Ticket for Jay Farrar…must…be…purchased…
I think I have found another customer for TH: the AM fraulein at Ancora. I ran into Jessie there this morning and she overheard our conversation. She said that she had been to that café across the street whose-name-must-not-be-spoken and I swiftly reprimanded her.
Then they'll stone ya when you're tryin’ to slick your bone
My desire to fornicate with her is intense. Let me rephrase that: I really wanna slip her the Polish sausage in the natural casing. As Eddie Cochran would say, that Kobieta is something else. But I’ll be content with The Dulcinea – for now. I mean, I’ve already volunteered to help fund her birth control. I’m just too nice. While she’s not my girlfriend, I still feel obligated to pitch in towards it. After all, I can forego those pleasure-dampening condoms and get to not be a father out of the deal.
Speaking of her, she came (hehe) over a couple nights ago. I was engaged with watching Frontline and my mind was preoccupied with politics and great dislike for Dubya. Honestly, I really wanted to watch the whole thing but with The Dulcinea’s hand in my underwear I quickly got into another mood altogether. Before long we were up in my room and she somehow lost her clothes. It’s rather fun to be clothed while she isn’t. I get this odd sense of control like, “Ha! Ha! You’re wearing clothes and I’m not so you have to submit to my every touch, caress, knead, etc.” From there it was off to graze the sweet bottom grass. The foreplay got me quite excited and I really got into it. My head was bobbing and weaving and gave my tongue those few extra foot-pounds of energy per second, per second. Basking in the afterglow, she pondered aloud if I could get hard again before I fell asleep. Alas, I dashed all of her hopes and proceeded to fall asleep. But not for long.
I was awoken from my post coital slumbers by her hand between my legs. That’s one thing I really like about The Dulcinea: she doesn’t fuck around when it comes to fucking. If she wants to be rogered roundly, she doesn’t let a little thing like the fact that I’m unconscious stop her. She stole into my house during the wee hours one morning after she’d had an evening at the Weary Traveler. (How fortuitous that we don't generally lock our door.) Shortly after she entered my room, I entered her.
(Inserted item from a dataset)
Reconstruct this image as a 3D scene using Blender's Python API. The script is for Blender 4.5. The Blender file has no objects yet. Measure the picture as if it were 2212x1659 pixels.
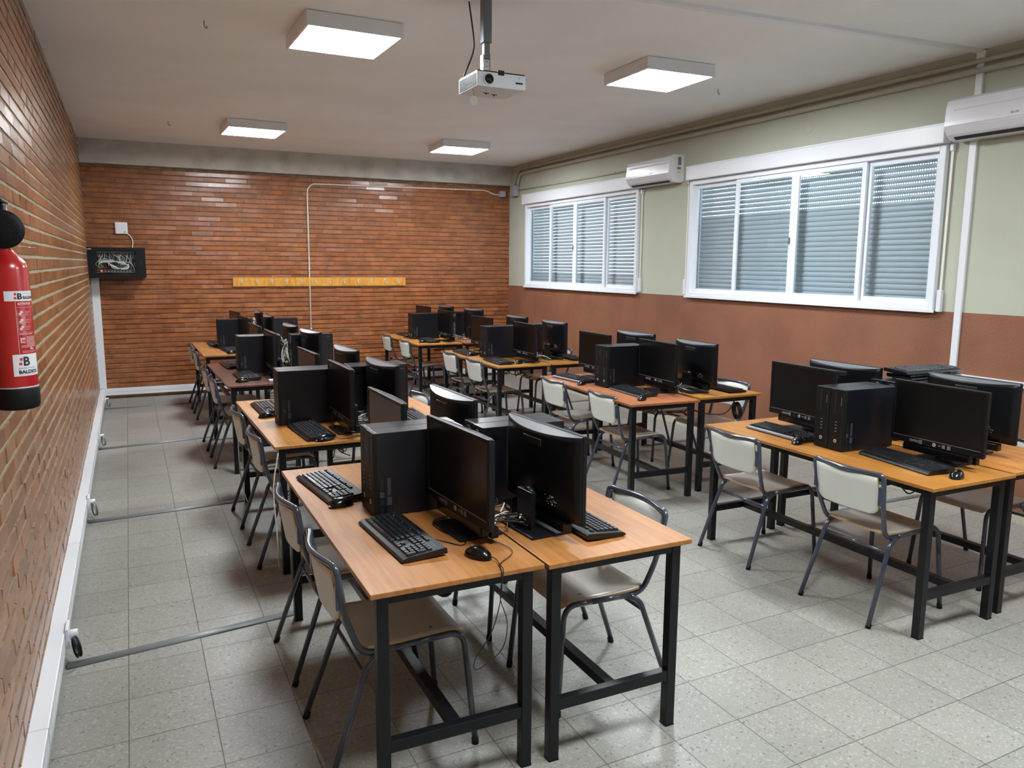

The odd thing about times like these is my single-mindedness. Once aroused from sleep, the only part of my brain that’s working is the part that thrusts my hips. My mind is in a haze and I barely know when or where I am. Intellectual matters are swept aside. I almost don’t know who I am or who she is. All I do know at that point is to fuck. A wonderful product of evolution am I.
I had fun with you last night - I had forgotten how you react to being touched in the middle of the night, you gasp as if you've been burned, and then moan so deliciously.
OK, I forgot that I gasp and moan too.